Data block.
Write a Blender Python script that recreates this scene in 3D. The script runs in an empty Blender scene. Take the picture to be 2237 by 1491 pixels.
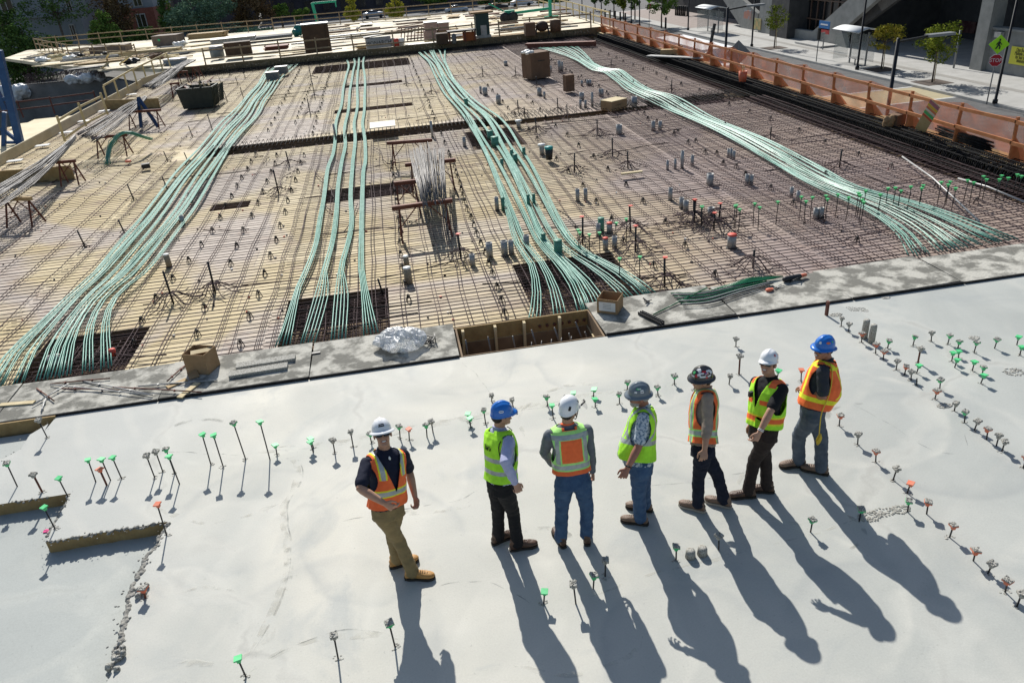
import bpy, math, random
from mathutils import Vector, Matrix, noise
C = bpy.context; D = bpy.data; SC = C.scene; COL = SC.collection
R = math.radians
# ---------------------------------------------------------------- camera, world, sun, exposure
HC = 5.8
PITCH, ROLL, YAW, FPX, PW, PH = 0.4818145, -0.0831395, 0.12910056, 1640.0, 2237.0, 1491.0
fw = Vector((math.sin(YAW)*math.cos(PITCH), math.cos(YAW)*math.cos(PITCH), -math.sin(PITCH)))
r0 = Vector((math.cos(YAW), -math.sin(YAW), 0)); u0 = r0.cross(fw)
rt = r0*math.cos(ROLL)+u0*math.sin(ROLL); up = -r0*math.sin(ROLL)+u0*math.cos(ROLL)
cam = D.objects.new('camera', D.cameras.new('camera')); COL.objects.link(cam)
cam.matrix_world = Matrix(((rt.x, up.x, -fw.x, 0), (rt.y, up.y, -fw.y, 0), (rt.z, up.z, -fw.z, HC), (0, 0, 0, 1)))
cam.data.sensor_width = 36; cam.data.lens = 36*FPX/PW; cam.data.clip_end = 2000; cam.data.clip_start = .1
SC.camera = cam
SUN_EL, SUN_AZ = R(38.5), R(-5.0)          # towards the sun: mostly +Y, a little to -X
sd = Vector((math.sin(SUN_AZ)*math.cos(SUN_EL), math.cos(SUN_AZ)*math.cos(SUN_EL), math.sin(SUN_EL)))
w = D.worlds.new('World'); SC.world = w; w.use_nodes = True
nt = w.node_tree; nt.nodes.clear()
sky = nt.nodes.new('ShaderNodeTexSky'); sky.sky_type = 'NISHITA'; sky.sun_disc = False
sky.sun_elevation = SUN_EL; sky.sun_rotation = SUN_AZ; sky.air_density = 1.2; sky.dust_density = 1.0
bg = nt.nodes.new('ShaderNodeBackground'); bg.inputs[1].default_value = 0.088
wo = nt.nodes.new('ShaderNodeOutputWorld')
nt.links.new(sky.outputs[0], bg.inputs[0]); nt.links.new(bg.outputs[0], wo.inputs[0])
sl = D.lights.new('sun', 'SUN'); sl.energy = 5.0; sl.angle = R(.5); sl.color = (1, .965, .895)
so = D.objects.new('sun', sl); COL.objects.link(so); so.rotation_euler = sd.to_track_quat('Z', 'Y').to_euler()
so.location = (0, 0, 60)
SC.view_settings.view_transform = 'Standard'; SC.view_settings.look = 'None'
SC.view_settings.exposure = 0.2; SC.view_settings.gamma = 1
SC.render.engine = 'CYCLES'

# ---------------------------------------------------------------- photo coordinates -> points of the place
def ray(x, y): return (rt*((x-PW/2)/FPX) + up*(-(y-PH/2)/FPX) + fw)
def at(x, y, z=0.):
    d = ray(x, y); t = (z-HC)/d.z; return Vector((d.x*t, d.y*t, z))
def atX(x, y, X): d = ray(x, y); t = X/d.x; return Vector((X, d.y*t, HC+d.z*t))
def atY(x, y, Y): d = ray(x, y); t = Y/d.y; return Vector((d.x*t, Y, HC+d.z*t))
def height(b, t, zb=0.):
    # height of a vertical whose foot is at photo point b (level zb) and whose top is seen at photo row t[1]
    P = at(b[0], b[1], zb); lo, hi = 0., 30.
    for _ in range(40):
        m = (lo+hi)/2; c = Vector((P.x, P.y, zb+m-HC)); y = PH/2-FPX*c.dot(up)/c.dot(fw)
        if y > t[1]: lo = m
        else: hi = m
    return P, lo

# ---------------------------------------------------------------- materials
MATS = {}
def lin(c): return tuple((v/12.92 if v <= .04045 else ((v+.055)/1.055)**2.4) for v in c)
def mat(name, c1, c2=None, scale=8., rough=.75, bump=0., bscale=40., metal=0., spec=.4, detail=6, contrast=(.35, .65), obj=True, alpha=1., coat=0., stretch=None):
    if name in MATS: return MATS[name]
    m = D.materials.new(name); m.use_nodes = True; n = m.node_tree; b = n.nodes['Principled BSDF']
    b.inputs['Roughness'].default_value = rough; b.inputs['Metallic'].default_value = metal
    b.inputs['Specular IOR Level'].default_value = spec; b.inputs['Coat Weight'].default_value = coat
    b.inputs['Alpha'].default_value = alpha
    b.inputs['Base Color'].default_value = (*c1, 1); m.diffuse_color = (*c1, 1)
    tc = n.nodes.new('ShaderNodeTexCoord'); geo = n.nodes.new('ShaderNodeNewGeometry')
    src = tc.outputs['Object'] if obj else geo.outputs['Position']
    if stretch:
        mp = n.nodes.new('ShaderNodeMapping'); mp.inputs['Scale'].default_value = stretch
        n.links.new(src, mp.inputs[0]); src = mp.outputs[0]
    if c2:
        t = n.nodes.new('ShaderNodeTexNoise'); t.inputs['Scale'].default_value = scale; t.inputs['Detail'].default_value = detail
        t.inputs['Roughness'].default_value = .6
        r = n.nodes.new('ShaderNodeValToRGB'); r.color_ramp.elements[0].position = contrast[0]; r.color_ramp.elements[1].position = contrast[1]
        r.color_ramp.elements[0].color = (*c1, 1); r.color_ramp.elements[1].color = (*c2, 1)
        n.links.new(src, t.inputs[0]); n.links.new(t.outputs[0], r.inputs[0]); n.links.new(r.outputs[0], b.inputs['Base Color'])
    if bump:
        t2 = n.nodes.new('ShaderNodeTexNoise'); t2.inputs['Scale'].default_value = bscale; t2.inputs['Detail'].default_value = 5
        bp = n.nodes.new('ShaderNodeBump'); bp.inputs['Strength'].default_value = bump; bp.inputs['Distance'].default_value = .02
        n.links.new(src, t2.inputs[0]); n.links.new(t2.outputs[0], bp.inputs['Height']); n.links.new(bp.outputs[0], b.inputs['Normal'])
    MATS[name] = m; return m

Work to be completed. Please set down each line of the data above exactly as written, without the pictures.

Right answer.
Write a Blender Python script that recreates this scene in 3D. The script runs in an empty Blender scene. Take the picture to be 2237 by 1491 pixels.
import bpy, math, random
from mathutils import Vector, Matrix, noise
C = bpy.context; D = bpy.data; SC = C.scene; COL = SC.collection
R = math.radians
# ---------------------------------------------------------------- camera, world, sun, exposure
HC = 5.8
PITCH, ROLL, YAW, FPX, PW, PH = 0.4818145, -0.0831395, 0.12910056, 1640.0, 2237.0, 1491.0
fw = Vector((math.sin(YAW)*math.cos(PITCH), math.cos(YAW)*math.cos(PITCH), -math.sin(PITCH)))
r0 = Vector((math.cos(YAW), -math.sin(YAW), 0)); u0 = r0.cross(fw)
rt = r0*math.cos(ROLL)+u0*math.sin(ROLL); up = -r0*math.sin(ROLL)+u0*math.cos(ROLL)
cam = D.objects.new('camera', D.cameras.new('camera')); COL.objects.link(cam)
cam.matrix_world = Matrix(((rt.x, up.x, -fw.x, 0), (rt.y, up.y, -fw.y, 0), (rt.z, up.z, -fw.z, HC), (0, 0, 0, 1)))
cam.data.sensor_width = 36; cam.data.lens = 36*FPX/PW; cam.data.clip_end = 2000; cam.data.clip_start = .1
SC.camera = cam
SUN_EL, SUN_AZ = R(38.5), R(-5.0)          # towards the sun: mostly +Y, a little to -X
sd = Vector((math.sin(SUN_AZ)*math.cos(SUN_EL), math.cos(SUN_AZ)*math.cos(SUN_EL), math.sin(SUN_EL)))
w = D.worlds.new('World'); SC.world = w; w.use_nodes = True
nt = w.node_tree; nt.nodes.clear()
sky = nt.nodes.new('ShaderNodeTexSky'); sky.sky_type = 'NISHITA'; sky.sun_disc = False
sky.sun_elevation = SUN_EL; sky.sun_rotation = SUN_AZ; sky.air_density = 1.2; sky.dust_density = 1.0
bg = nt.nodes.new('ShaderNodeBackground'); bg.inputs[1].default_value = 0.088
wo = nt.nodes.new('ShaderNodeOutputWorld')
nt.links.new(sky.outputs[0], bg.inputs[0]); nt.links.new(bg.outputs[0], wo.inputs[0])
sl = D.lights.new('sun', 'SUN'); sl.energy = 5.0; sl.angle = R(.5); sl.color = (1, .965, .895)
so = D.objects.new('sun', sl); COL.objects.link(so); so.rotation_euler = sd.to_track_quat('Z', 'Y').to_euler()
so.location = (0, 0, 60)
SC.view_settings.view_transform = 'Standard'; SC.view_settings.look = 'None'
SC.view_settings.exposure = 0.2; SC.view_settings.gamma = 1
SC.render.engine = 'CYCLES'

# ---------------------------------------------------------------- photo coordinates -> points of the place
def ray(x, y): return (rt*((x-PW/2)/FPX) + up*(-(y-PH/2)/FPX) + fw)
def at(x, y, z=0.):
    d = ray(x, y); t = (z-HC)/d.z; return Vector((d.x*t, d.y*t, z))
def atX(x, y, X): d = ray(x, y); t = X/d.x; return Vector((X, d.y*t, HC+d.z*t))
def atY(x, y, Y): d = ray(x, y); t = Y/d.y; return Vector((d.x*t, Y, HC+d.z*t))
def height(b, t, zb=0.):
    # height of a vertical whose foot is at photo point b (level zb) and whose top is seen at photo row t[1]
    P = at(b[0], b[1], zb); lo, hi = 0., 30.
    for _ in range(40):
        m = (lo+hi)/2; c = Vector((P.x, P.y, zb+m-HC)); y = PH/2-FPX*c.dot(up)/c.dot(fw)
        if y > t[1]: lo = m
        else: hi = m
    return P, lo

# ---------------------------------------------------------------- materials
MATS = {}
def lin(c): return tuple((v/12.92 if v <= .04045 else ((v+.055)/1.055)**2.4) for v in c)
def mat(name, c1, c2=None, scale=8., rough=.75, bump=0., bscale=40., metal=0., spec=.4, detail=6, contrast=(.35, .65), obj=True, alpha=1., coat=0., stretch=None):
    if name in MATS: return MATS[name]
    m = D.materials.new(name); m.use_nodes = True; n = m.node_tree; b = n.nodes['Principled BSDF']
    b.inputs['Roughness'].default_value = rough; b.inputs['Metallic'].default_value = metal
    b.inputs['Specular IOR Level'].default_value = spec; b.inputs['Coat Weight'].default_value = coat
    b.inputs['Alpha'].default_value = alpha
    b.inputs['Base Color'].default_value = (*c1, 1); m.diffuse_color = (*c1, 1)
    tc = n.nodes.new('ShaderNodeTexCoord'); geo = n.nodes.new('ShaderNodeNewGeometry')
    src = tc.outputs['Object'] if obj else geo.outputs['Position']
    if stretch:
        mp = n.nodes.new('ShaderNodeMapping'); mp.inputs['Scale'].default_value = stretch
        n.links.new(src, mp.inputs[0]); src = mp.outputs[0]
    if c2:
        t = n.nodes.new('ShaderNodeTexNoise'); t.inputs['Scale'].default_value = scale; t.inputs['Detail'].default_value = detail
        t.inputs['Roughness'].default_value = .6
        r = n.nodes.new('ShaderNodeValToRGB'); r.color_ramp.elements[0].position = contrast[0]; r.color_ramp.elements[1].position = contrast[1]
        r.color_ramp.elements[0].color = (*c1, 1); r.color_ramp.elements[1].color = (*c2, 1)
        n.links.new(src, t.inputs[0]); n.links.new(t.outputs[0], r.inputs[0]); n.links.new(r.outputs[0], b.inputs['Base Color'])
    if bump:
        t2 = n.nodes.new('ShaderNodeTexNoise'); t2.inputs['Scale'].default_value = bscale; t2.inputs['Detail'].default_value = 5
        bp = n.nodes.new('ShaderNodeBump'); bp.inputs['Strength'].default_value = bump; bp.inputs['Distance'].default_value = .02
        n.links.new(src, t2.inputs[0]); n.links.new(t2.outputs[0], bp.inputs['Height']); n.links.new(bp.outputs[0], b.inputs['Normal'])
    MATS[name] = m; return m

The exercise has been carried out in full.